Prior to booking my ticket to Japan, I had no desire to hike to the top of Mt. Fuji. I had seen photos of it on travel programs, thought the snowy peak looked quite nice from the comforts of my warm abode with functioning amenities, but never really thought to myself, “I need to be on top of that.” Proximity sure is a son of a bitch.

Once I realized where the mountain was, and the seemingly smallish effort it would require to attain this summit, the seed had been planted. There was no turning back. “I enjoy hiking,” I thought to myself. This will certainly be a grand way to spend two days in Japan. Travel and outdoor adventure. What a perfect pairing of things I enjoy! Oh, even better, the hike is rated as moderate. In hindsight, this statement does contain a smidgen of accuracy when looked at through a glass full of vision distorting oil.

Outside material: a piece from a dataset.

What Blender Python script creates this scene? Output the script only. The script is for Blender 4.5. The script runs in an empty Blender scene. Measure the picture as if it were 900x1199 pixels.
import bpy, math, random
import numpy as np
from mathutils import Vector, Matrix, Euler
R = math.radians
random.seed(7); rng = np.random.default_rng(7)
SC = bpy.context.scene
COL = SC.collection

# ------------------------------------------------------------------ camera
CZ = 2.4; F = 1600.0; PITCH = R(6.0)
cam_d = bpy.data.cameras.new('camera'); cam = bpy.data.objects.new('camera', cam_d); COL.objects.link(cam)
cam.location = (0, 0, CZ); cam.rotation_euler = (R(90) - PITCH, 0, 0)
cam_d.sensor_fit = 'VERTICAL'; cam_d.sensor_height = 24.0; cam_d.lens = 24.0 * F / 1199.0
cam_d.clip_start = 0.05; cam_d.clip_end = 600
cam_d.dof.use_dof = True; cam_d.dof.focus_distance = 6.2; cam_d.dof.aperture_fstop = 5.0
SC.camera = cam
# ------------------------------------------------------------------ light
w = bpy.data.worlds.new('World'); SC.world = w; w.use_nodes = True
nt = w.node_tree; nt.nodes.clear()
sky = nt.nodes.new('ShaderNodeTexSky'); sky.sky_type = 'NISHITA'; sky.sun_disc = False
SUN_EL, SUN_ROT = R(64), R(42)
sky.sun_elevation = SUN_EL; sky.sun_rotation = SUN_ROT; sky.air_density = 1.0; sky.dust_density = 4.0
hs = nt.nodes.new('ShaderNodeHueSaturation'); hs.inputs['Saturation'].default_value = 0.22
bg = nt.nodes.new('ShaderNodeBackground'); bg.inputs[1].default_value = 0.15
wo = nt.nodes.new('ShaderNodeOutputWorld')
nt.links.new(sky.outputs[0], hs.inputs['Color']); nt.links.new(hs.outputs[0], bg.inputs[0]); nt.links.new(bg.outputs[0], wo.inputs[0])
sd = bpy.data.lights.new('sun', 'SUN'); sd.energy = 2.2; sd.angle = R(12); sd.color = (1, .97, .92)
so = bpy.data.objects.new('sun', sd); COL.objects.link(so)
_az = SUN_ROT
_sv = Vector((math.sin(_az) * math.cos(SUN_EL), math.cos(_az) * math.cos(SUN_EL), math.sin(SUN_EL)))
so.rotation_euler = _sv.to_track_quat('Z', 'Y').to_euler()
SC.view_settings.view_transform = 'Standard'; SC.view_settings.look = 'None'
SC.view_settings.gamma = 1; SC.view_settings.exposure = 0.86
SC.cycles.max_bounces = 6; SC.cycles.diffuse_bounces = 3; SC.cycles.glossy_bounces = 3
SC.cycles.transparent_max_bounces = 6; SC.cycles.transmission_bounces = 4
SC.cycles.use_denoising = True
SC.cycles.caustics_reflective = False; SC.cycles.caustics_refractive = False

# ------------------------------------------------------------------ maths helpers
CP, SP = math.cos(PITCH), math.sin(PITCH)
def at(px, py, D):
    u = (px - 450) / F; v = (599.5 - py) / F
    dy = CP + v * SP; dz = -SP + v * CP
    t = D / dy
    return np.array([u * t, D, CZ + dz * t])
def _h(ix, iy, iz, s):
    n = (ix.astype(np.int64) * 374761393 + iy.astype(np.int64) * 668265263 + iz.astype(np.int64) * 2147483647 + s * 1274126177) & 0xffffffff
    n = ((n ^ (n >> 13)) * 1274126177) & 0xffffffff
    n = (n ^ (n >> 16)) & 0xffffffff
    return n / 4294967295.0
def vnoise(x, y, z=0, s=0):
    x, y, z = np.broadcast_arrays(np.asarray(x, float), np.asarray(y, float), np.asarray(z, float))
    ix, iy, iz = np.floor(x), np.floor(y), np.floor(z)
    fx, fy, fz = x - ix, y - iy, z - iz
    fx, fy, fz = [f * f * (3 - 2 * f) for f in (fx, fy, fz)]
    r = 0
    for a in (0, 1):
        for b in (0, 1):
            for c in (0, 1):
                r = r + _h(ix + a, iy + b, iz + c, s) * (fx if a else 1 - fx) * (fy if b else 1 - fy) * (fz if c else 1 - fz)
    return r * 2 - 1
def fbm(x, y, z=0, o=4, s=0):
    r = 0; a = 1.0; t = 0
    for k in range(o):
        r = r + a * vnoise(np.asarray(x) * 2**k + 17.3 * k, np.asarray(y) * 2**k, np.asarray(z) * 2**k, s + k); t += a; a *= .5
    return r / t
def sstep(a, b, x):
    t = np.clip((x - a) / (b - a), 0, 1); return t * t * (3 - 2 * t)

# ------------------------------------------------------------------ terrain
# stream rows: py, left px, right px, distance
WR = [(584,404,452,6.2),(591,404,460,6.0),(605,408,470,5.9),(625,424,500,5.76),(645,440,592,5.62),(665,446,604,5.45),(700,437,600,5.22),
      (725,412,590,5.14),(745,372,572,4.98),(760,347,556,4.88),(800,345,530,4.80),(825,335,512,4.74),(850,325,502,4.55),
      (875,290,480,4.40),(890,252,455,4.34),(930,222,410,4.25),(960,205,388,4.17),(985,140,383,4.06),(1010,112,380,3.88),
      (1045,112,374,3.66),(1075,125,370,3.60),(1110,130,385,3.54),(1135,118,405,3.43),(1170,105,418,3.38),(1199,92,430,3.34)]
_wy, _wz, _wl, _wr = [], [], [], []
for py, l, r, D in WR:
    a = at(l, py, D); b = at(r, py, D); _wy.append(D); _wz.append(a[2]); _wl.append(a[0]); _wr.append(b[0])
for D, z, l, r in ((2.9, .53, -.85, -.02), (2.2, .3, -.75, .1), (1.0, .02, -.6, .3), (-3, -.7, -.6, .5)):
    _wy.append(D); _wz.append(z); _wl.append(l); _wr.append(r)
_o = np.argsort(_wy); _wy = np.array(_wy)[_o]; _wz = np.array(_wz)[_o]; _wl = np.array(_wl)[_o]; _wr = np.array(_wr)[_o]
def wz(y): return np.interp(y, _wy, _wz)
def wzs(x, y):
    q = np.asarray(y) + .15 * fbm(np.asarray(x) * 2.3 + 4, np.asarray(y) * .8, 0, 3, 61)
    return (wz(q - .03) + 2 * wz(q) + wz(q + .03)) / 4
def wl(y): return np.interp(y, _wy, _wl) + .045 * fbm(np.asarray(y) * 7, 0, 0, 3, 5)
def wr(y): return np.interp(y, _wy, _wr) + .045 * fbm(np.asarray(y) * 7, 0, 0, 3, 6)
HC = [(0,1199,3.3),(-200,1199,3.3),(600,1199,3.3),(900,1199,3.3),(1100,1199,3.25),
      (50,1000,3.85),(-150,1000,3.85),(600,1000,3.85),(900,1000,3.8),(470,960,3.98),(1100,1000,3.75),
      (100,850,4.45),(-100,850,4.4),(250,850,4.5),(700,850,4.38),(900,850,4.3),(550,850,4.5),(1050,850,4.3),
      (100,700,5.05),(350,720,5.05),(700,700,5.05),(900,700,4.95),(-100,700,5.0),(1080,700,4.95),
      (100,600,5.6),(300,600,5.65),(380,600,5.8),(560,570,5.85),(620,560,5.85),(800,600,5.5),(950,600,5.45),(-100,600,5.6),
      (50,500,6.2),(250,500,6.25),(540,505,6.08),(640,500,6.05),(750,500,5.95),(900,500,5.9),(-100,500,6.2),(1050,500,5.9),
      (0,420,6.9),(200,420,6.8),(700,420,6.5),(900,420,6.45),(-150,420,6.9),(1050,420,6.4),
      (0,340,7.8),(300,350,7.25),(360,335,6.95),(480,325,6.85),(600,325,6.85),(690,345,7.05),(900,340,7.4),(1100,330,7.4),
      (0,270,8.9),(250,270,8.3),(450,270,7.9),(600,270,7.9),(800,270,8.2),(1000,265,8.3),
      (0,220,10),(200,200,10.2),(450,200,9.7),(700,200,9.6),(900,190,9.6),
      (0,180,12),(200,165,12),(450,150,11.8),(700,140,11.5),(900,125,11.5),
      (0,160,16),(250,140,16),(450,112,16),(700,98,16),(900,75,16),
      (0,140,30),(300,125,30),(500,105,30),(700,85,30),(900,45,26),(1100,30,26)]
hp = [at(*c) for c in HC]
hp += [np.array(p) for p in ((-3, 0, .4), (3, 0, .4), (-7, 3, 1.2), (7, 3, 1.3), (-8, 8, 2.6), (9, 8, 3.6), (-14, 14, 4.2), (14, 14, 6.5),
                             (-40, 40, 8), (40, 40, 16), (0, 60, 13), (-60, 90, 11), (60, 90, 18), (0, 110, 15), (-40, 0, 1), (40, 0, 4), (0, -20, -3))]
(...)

Hiking path on Mt. Fuji's Yoshida Trail.

Mist covers the volcanic rock of Mt. Fuji.

My journey began leaving out of Tokyo. Feeling a bit citied out, I found myself on a train bound for Kawaguchiko, where I could catch a bus up to the 5th station to begin my hike. It was my first train ride of any sizable distance, and I was enjoying being able to utilize my JR Pass for the first time, and watch unfamiliar countryside zip by. I had checked the weather report before departure, and I knew that there was a chance of encountering rain. Approaching the mountain, this chance imperceptibly morphed into a gray certainty of hovering precipitation. It was going to be a wet day for walk up a mountain.

Arriving at the 5th station, there was already limited visibility. Having condemned myself to lugging boots and a heavy jacket around for this specific endeavor, there was no way I was going to back out of this. I prepared my gear, worriedly purchased water (did I have enough?!), and bid adieu to the dry warren of the station buildings. Helllloooo, Mt. Fuji!

A cornucopia of volcanic colors.

Aside from the moisture, I didn’t think the beginnings of the hike were all that bad. In a way, the mist and rain was pleasant (I told myself), because I became so scorchingly hot inside the shell of my jacket from labored physical activity. Watching people pass in the opposite direction, I wondered what they knew, that I didn’t.

I opted to hike up the Yoshida trail, which by and large is the most popular trek. I had arranged for overnight accommodations at a mountain hut at the 8th station. Leaving around 3:00p, my only goal was to arrive before sundown, which thankfully I did. That’s where things kind of began to take a turn.

Vantage point from the 8th station mountain hut.

In my mind, once I reached the 8th station, I had 30 minutes left beyond that to make it to the summit. All of the articles I read talk about staying overnight to acclimatize, and give yourself a rest and warm meal, in order to pleasantly continue to the summit to watch sunrise. Arriving to my hut around 5:30p, I was proud of what I had accomplished; albeit, a bit soggy. I had found my lodging despite rain and language barriers, and I was able to watch the shadow of Mt. Fuji grow against the horizon as the sun went down. When double checking what time I needed to leave in the morning to catch sunrise, I was told 1:30am. Wait.